Date: Fri 15-Dec-1995
Date: Fri 15-Dec-1995
Publication: Bee
Author: ANDYG
Quick Words:
sewers-assessement-WPCA
Full Text:
WPCA Considers Increase In Proposed Sewer Rate
B Y A NDREW G OROSKO
Water Pollution Control Authority (WPCA) members were slated to discuss
increasing the sewer assessment for residential properties by three percent
from $9,600 to $9,900 at a WPCA meeting on December 14 in Town Hall South.
The session was scheduled to start after the deadline for this edition of The
Bee.
The sewer assessment is the amount of money that residential property owners
will pay the town across a 20-year period to cover the construction costs of
the town's $30.4-million sanitary sewer system now being built. Property
owners will be able to get federally subsidized loans at a two percent annual
interest rate to pay off their sewer assessments.
WPCA members already have set the residential sewer assessment at $9,600 for
houses in the sewer district with up to four bedrooms. Under the $9,600
scheme, the owner of a five-bedroom house would be charged $12,000, and the
owner of a six-bedroom house would be charged $14,400.
But WPCA Chairman Peter Alagna told WPCA member Richard Zang that members of
the Legislative Council's finance committee at a recent meeting endorsed a
flat $9,900 sewer assessment for residential properties, provided that higher
charges not be levied against houses with more than four bedrooms.
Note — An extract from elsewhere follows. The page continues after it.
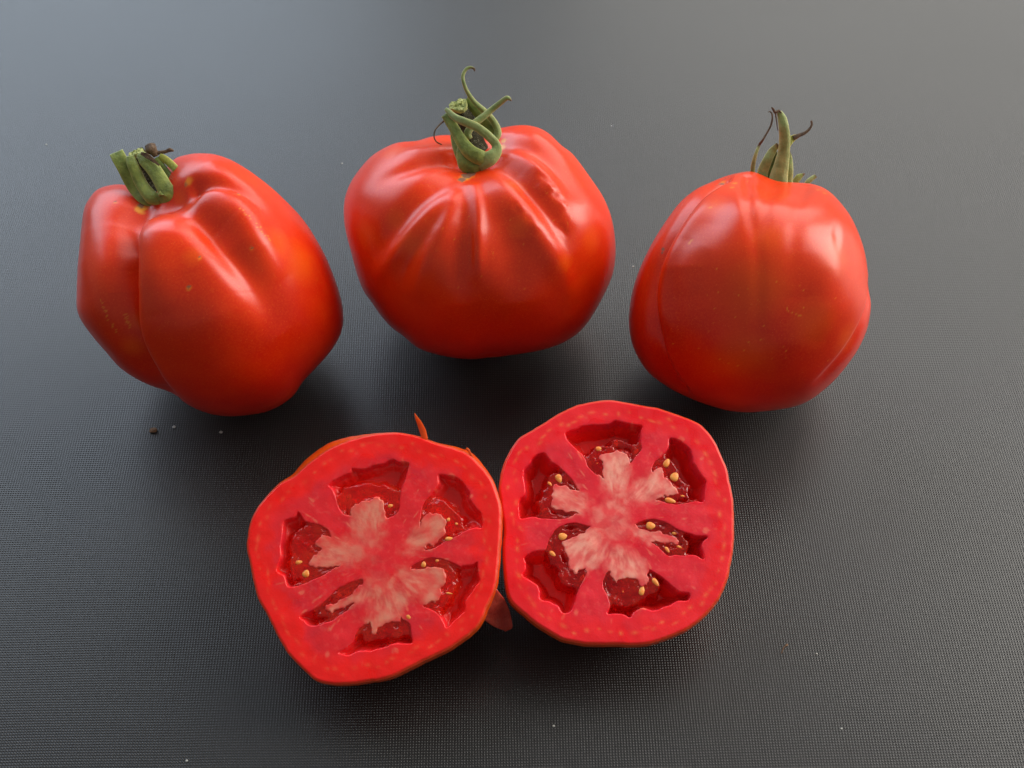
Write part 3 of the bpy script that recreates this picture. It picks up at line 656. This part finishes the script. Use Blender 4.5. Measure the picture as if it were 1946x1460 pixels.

The finance
group is recommending the $9,900 figure to the full Legislative Council.
Mr Alagna and Mr Zang discussed the sewer assessment topic at a December 6
meeting of the WPCA's sewer assessment subcommittee.
Getting the finance subcommittee members to hold the residential sewer
assessment down to $9,900 was "a big achievement," according to Mr Alagna.
The WPCA chairman said the final residential sewer assement should not be any
higher than $9,900.
It would be "unrealistic" to have a residential sewer assessment any higher
than $9,900, Mr Zang added.
Mr Zang suggested that existing multifamily housing in the sewer district be
treated like commercial property for sewer assessment purposes. Commercial
sewer assessments will be based on the results of individual property
appraisals.
After the WPCA sets its residential sewer assessment rate, its membership is
expected to attend a Legislative Council meeting to discuss the assessment
topic. Although the WPCA has the legal authority to set the sewer assessments,
Mr Alagna has stressed he considers cooperation between the WPCA and the
council an important aspect of the sewer assessment process. The Legislative
Council functions as the town's board of finance.
WPCA members have used statistical information from Lesher-Glendinning
Municipal Services to help in fashioning what members hope will be a workable
residential sewer assessment formula.
Besides the sewer assessments levied against property owners in the sewer
district, a portion of sewer system construction costs will be covered by
property taxpayers at large in town through the town's annual budgets over the
next 20 years.
The WPCA will be developing commercial and industrial sewer assessments in the
coming months. Such assessments will be based on the results of appraisals of
individual properties as well as water usage.
The sewer assessments seek to establish the level of benefit, or amount of
value, by which properties will increase due to access to sewer lines.